One thing I didn’t make too clear that with hindsight I would have liked to… that patent is OLD, meaning that what we see now as Blogsearch is based on about 18 months more “brain power” on Google’s part… of course I have no idea what that means in terms of refinements/changes.
We can only speculate and TEST!
Thanks again
-Alister
April 18th, 2007 at 8:42 am
I was reading that post last night about the same time as you, I think
It is pretty amazing stuff. I wonder how much of that they’re already using in their algo for blogsearch as opposed to things they might implement at a later date. A lot of stuff I’ve read in their other patents seem to be things for future use. For example, they might not be scanning our email to see which blogs are being mentioned, but they wanted to file for a patent because they might want to do it in the future…or maybe they just wanted to patent the idea so nobody else could beat them to it. Also, like Alister says in his comment, that patent is old, so maybe they’ve got a lot of time and brain power behind them now, so they’ve likely added additional ways of ranking blog posts.
April 18th, 2007 at 2:29 pm
Wow this is pretty helpful, I have yet to see anything information regarding blog aspects in the search algorithm. There will be definitely more changes to come but I think as of right now blog’s aren’t a huge factor in search engine success but they are important. What I’m wondering is how a new algorithm with blogs factored into will use the “nofollow” tag.

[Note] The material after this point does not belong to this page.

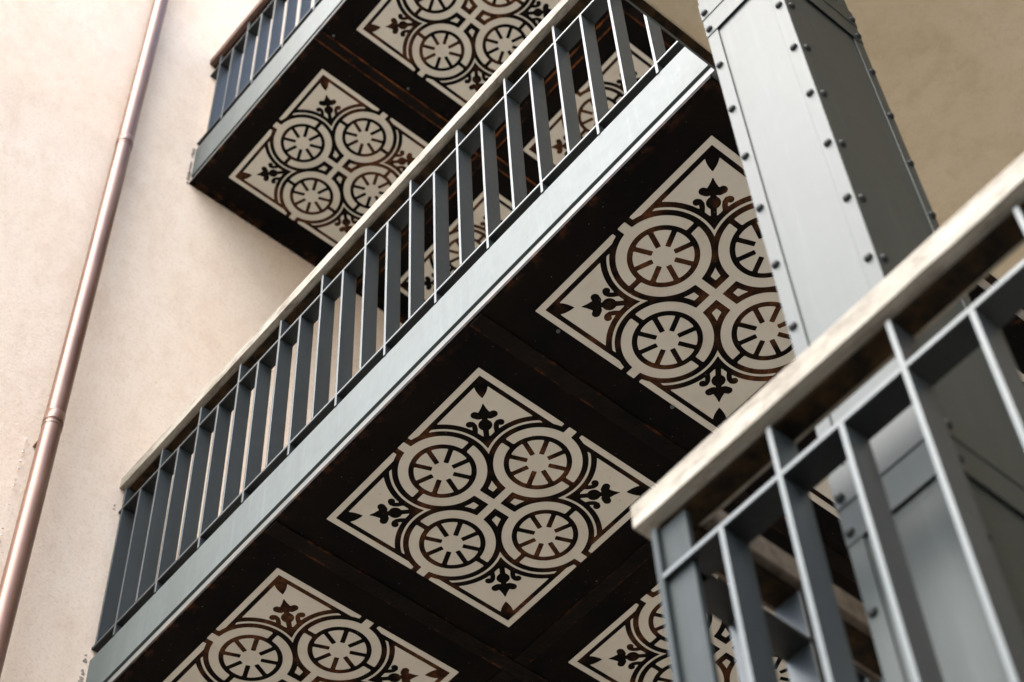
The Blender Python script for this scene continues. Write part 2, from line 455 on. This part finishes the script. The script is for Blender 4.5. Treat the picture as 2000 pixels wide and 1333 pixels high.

April 18th, 2007 at 7:26 pm
Alister,
Thanks for commenting! Nice ligatures on your name and blog design! I need a blog redesign, did you design it yourself? I’m convinced that I need better branding…I just haven’t the time to do it. Now that I’ll use it in my work as a internet marketing coach, I think it needs some work. I want less geek, more web reporter.
Janet
April 19th, 2007 at 12:54 pm
[...] Additionally, Janet who writes for the blog Newspapergrl recently pulled together some other exellent materials on how to ensure that your blog gets the “google juice” that you really are hoping for. [...]
April 22nd, 2007 at 5:00 pm
What I enjoy the most about the difficulty with Google’s blog grading system is that these stipulations are all reasons why it shows how important it is to have good content and truly influence people’s lives. I despise spammers and how they make money (even though it can be tempting) because it is never really long lasting. No one benefits, but them. Why should they get charity? Great blogs have amazing content that deservedly should be high on search engines because it will really help people in their lives in some way. It is true business. I am curious to know what are good techniques to get people subscribing to your RSS Feed?